**INSTRUCTIONS FOR THE TASK**:
Repeat the lines that follow, leaving nothing out.

**STORED DATA**:

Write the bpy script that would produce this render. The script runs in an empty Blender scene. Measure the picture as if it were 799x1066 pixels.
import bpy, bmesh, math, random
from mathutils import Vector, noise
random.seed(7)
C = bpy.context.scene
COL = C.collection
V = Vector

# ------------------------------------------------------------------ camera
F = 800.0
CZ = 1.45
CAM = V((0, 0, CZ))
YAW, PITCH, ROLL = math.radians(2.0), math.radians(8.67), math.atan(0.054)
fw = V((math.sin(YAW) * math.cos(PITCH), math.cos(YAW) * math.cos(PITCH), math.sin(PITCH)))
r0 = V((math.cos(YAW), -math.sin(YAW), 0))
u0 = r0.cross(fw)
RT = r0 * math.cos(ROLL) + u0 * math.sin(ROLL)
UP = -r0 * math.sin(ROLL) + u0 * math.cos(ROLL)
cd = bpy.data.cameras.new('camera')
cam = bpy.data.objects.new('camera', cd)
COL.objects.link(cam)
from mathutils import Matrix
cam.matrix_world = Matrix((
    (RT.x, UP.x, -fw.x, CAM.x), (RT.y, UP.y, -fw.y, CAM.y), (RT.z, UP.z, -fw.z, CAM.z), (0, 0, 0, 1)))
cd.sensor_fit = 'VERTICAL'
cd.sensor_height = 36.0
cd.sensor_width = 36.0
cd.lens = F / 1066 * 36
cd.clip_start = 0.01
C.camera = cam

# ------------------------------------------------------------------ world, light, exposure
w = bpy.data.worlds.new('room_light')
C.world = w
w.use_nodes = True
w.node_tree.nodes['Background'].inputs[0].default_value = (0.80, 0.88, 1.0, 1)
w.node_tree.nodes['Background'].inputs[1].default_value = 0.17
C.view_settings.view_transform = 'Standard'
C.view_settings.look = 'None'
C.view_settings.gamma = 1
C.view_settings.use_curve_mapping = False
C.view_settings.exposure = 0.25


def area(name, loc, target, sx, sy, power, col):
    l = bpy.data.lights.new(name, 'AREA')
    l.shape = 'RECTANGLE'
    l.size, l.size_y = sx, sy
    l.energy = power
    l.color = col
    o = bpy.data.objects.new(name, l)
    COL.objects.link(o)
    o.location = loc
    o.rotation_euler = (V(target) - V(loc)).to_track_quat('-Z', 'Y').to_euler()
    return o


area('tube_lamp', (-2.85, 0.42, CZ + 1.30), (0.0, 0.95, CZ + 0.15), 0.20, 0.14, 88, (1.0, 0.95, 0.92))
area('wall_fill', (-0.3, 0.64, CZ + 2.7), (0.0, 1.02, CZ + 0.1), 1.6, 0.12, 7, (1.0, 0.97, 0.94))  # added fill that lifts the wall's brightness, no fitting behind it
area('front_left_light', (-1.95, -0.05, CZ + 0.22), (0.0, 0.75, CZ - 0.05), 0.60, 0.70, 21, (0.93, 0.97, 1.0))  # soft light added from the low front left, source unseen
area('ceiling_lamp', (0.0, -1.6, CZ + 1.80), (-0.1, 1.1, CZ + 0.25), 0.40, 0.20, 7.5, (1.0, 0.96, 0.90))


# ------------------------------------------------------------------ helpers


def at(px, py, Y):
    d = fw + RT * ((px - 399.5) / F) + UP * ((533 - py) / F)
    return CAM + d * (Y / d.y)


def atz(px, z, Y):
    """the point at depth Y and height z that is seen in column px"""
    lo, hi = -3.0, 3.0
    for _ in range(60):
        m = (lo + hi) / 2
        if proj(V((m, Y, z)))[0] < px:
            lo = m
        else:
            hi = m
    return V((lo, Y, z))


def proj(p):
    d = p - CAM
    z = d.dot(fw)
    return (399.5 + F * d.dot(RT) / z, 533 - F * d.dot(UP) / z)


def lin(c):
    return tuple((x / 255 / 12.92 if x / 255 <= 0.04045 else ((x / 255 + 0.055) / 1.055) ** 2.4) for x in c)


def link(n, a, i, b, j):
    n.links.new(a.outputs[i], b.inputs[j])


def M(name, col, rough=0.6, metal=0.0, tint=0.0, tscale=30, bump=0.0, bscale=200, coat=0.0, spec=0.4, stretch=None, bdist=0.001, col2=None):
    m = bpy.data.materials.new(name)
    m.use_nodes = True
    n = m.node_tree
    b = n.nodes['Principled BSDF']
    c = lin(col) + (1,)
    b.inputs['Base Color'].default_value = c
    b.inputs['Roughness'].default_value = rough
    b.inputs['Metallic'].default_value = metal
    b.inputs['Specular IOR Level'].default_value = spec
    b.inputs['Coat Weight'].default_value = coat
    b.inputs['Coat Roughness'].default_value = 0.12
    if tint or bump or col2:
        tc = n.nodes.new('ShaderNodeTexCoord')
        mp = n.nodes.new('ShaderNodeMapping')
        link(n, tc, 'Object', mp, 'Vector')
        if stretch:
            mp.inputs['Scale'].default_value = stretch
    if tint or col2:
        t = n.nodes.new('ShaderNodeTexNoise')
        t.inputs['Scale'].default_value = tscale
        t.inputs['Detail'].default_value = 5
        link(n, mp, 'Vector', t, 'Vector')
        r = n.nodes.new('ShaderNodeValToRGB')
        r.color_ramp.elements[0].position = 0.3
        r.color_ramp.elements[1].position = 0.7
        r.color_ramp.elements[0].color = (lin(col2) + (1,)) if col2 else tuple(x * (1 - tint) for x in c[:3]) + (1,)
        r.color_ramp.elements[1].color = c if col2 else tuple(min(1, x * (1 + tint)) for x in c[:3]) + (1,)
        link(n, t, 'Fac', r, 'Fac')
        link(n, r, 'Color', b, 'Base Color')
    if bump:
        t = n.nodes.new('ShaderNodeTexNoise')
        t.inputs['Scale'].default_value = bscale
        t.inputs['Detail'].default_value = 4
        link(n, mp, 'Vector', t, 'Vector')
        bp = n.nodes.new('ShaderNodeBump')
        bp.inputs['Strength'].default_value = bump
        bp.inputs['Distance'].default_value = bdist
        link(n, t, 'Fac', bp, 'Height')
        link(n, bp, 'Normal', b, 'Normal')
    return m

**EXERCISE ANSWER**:
Write the bpy script that would produce this render. The script runs in an empty Blender scene. Measure the picture as if it were 799x1066 pixels.
import bpy, bmesh, math, random
from mathutils import Vector, noise
random.seed(7)
C = bpy.context.scene
COL = C.collection
V = Vector

# ------------------------------------------------------------------ camera
F = 800.0
CZ = 1.45
CAM = V((0, 0, CZ))
YAW, PITCH, ROLL = math.radians(2.0), math.radians(8.67), math.atan(0.054)
fw = V((math.sin(YAW) * math.cos(PITCH), math.cos(YAW) * math.cos(PITCH), math.sin(PITCH)))
r0 = V((math.cos(YAW), -math.sin(YAW), 0))
u0 = r0.cross(fw)
RT = r0 * math.cos(ROLL) + u0 * math.sin(ROLL)
UP = -r0 * math.sin(ROLL) + u0 * math.cos(ROLL)
cd = bpy.data.cameras.new('camera')
cam = bpy.data.objects.new('camera', cd)
COL.objects.link(cam)
from mathutils import Matrix
cam.matrix_world = Matrix((
    (RT.x, UP.x, -fw.x, CAM.x), (RT.y, UP.y, -fw.y, CAM.y), (RT.z, UP.z, -fw.z, CAM.z), (0, 0, 0, 1)))
cd.sensor_fit = 'VERTICAL'
cd.sensor_height = 36.0
cd.sensor_width = 36.0
cd.lens = F / 1066 * 36
cd.clip_start = 0.01
C.camera = cam

# ------------------------------------------------------------------ world, light, exposure
w = bpy.data.worlds.new('room_light')
C.world = w
w.use_nodes = True
w.node_tree.nodes['Background'].inputs[0].default_value = (0.80, 0.88, 1.0, 1)
w.node_tree.nodes['Background'].inputs[1].default_value = 0.17
C.view_settings.view_transform = 'Standard'
C.view_settings.look = 'None'
C.view_settings.gamma = 1
C.view_settings.use_curve_mapping = False
C.view_settings.exposure = 0.25


def area(name, loc, target, sx, sy, power, col):
    l = bpy.data.lights.new(name, 'AREA')
    l.shape = 'RECTANGLE'
    l.size, l.size_y = sx, sy
    l.energy = power
    l.color = col
    o = bpy.data.objects.new(name, l)
    COL.objects.link(o)
    o.location = loc
    o.rotation_euler = (V(target) - V(loc)).to_track_quat('-Z', 'Y').to_euler()
    return o


area('tube_lamp', (-2.85, 0.42, CZ + 1.30), (0.0, 0.95, CZ + 0.15), 0.20, 0.14, 88, (1.0, 0.95, 0.92))
area('wall_fill', (-0.3, 0.64, CZ + 2.7), (0.0, 1.02, CZ + 0.1), 1.6, 0.12, 7, (1.0, 0.97, 0.94))  # added fill that lifts the wall's brightness, no fitting behind it
area('front_left_light', (-1.95, -0.05, CZ + 0.22), (0.0, 0.75, CZ - 0.05), 0.60, 0.70, 21, (0.93, 0.97, 1.0))  # soft light added from the low front left, source unseen
area('ceiling_lamp', (0.0, -1.6, CZ + 1.80), (-0.1, 1.1, CZ + 0.25), 0.40, 0.20, 7.5, (1.0, 0.96, 0.90))


# ------------------------------------------------------------------ helpers


def at(px, py, Y):
    d = fw + RT * ((px - 399.5) / F) + UP * ((533 - py) / F)
    return CAM + d * (Y / d.y)


def atz(px, z, Y):
    """the point at depth Y and height z that is seen in column px"""
    lo, hi = -3.0, 3.0
    for _ in range(60):
        m = (lo + hi) / 2
        if proj(V((m, Y, z)))[0] < px:
            lo = m
        else:
            hi = m
    return V((lo, Y, z))


def proj(p):
    d = p - CAM
    z = d.dot(fw)
    return (399.5 + F * d.dot(RT) / z, 533 - F * d.dot(UP) / z)


def lin(c):
    return tuple((x / 255 / 12.92 if x / 255 <= 0.04045 else ((x / 255 + 0.055) / 1.055) ** 2.4) for x in c)


def link(n, a, i, b, j):
    n.links.new(a.outputs[i], b.inputs[j])


def M(name, col, rough=0.6, metal=0.0, tint=0.0, tscale=30, bump=0.0, bscale=200, coat=0.0, spec=0.4, stretch=None, bdist=0.001, col2=None):
    m = bpy.data.materials.new(name)
    m.use_nodes = True
    n = m.node_tree
    b = n.nodes['Principled BSDF']
    c = lin(col) + (1,)
    b.inputs['Base Color'].default_value = c
    b.inputs['Roughness'].default_value = rough
    b.inputs['Metallic'].default_value = metal
    b.inputs['Specular IOR Level'].default_value = spec
    b.inputs['Coat Weight'].default_value = coat
    b.inputs['Coat Roughness'].default_value = 0.12
    if tint or bump or col2:
        tc = n.nodes.new('ShaderNodeTexCoord')
        mp = n.nodes.new('ShaderNodeMapping')
        link(n, tc, 'Object', mp, 'Vector')
        if stretch:
            mp.inputs['Scale'].default_value = stretch
    if tint or col2:
        t = n.nodes.new('ShaderNodeTexNoise')
        t.inputs['Scale'].default_value = tscale
        t.inputs['Detail'].default_value = 5
        link(n, mp, 'Vector', t, 'Vector')
        r = n.nodes.new('ShaderNodeValToRGB')
        r.color_ramp.elements[0].position = 0.3
        r.color_ramp.elements[1].position = 0.7
        r.color_ramp.elements[0].color = (lin(col2) + (1,)) if col2 else tuple(x * (1 - tint) for x in c[:3]) + (1,)
        r.color_ramp.elements[1].color = c if col2 else tuple(min(1, x * (1 + tint)) for x in c[:3]) + (1,)
        link(n, t, 'Fac', r, 'Fac')
        link(n, r, 'Color', b, 'Base Color')
    if bump:
        t = n.nodes.new('ShaderNodeTexNoise')
        t.inputs['Scale'].default_value = bscale
        t.inputs['Detail'].default_value = 4
        link(n, mp, 'Vector', t, 'Vector')
        bp = n.nodes.new('ShaderNodeBump')
        bp.inputs['Strength'].default_value = bump
        bp.inputs['Distance'].default_value = bdist
        link(n, t, 'Fac', bp, 'Height')
        link(n, bp, 'Normal', b, 'Normal')
    return m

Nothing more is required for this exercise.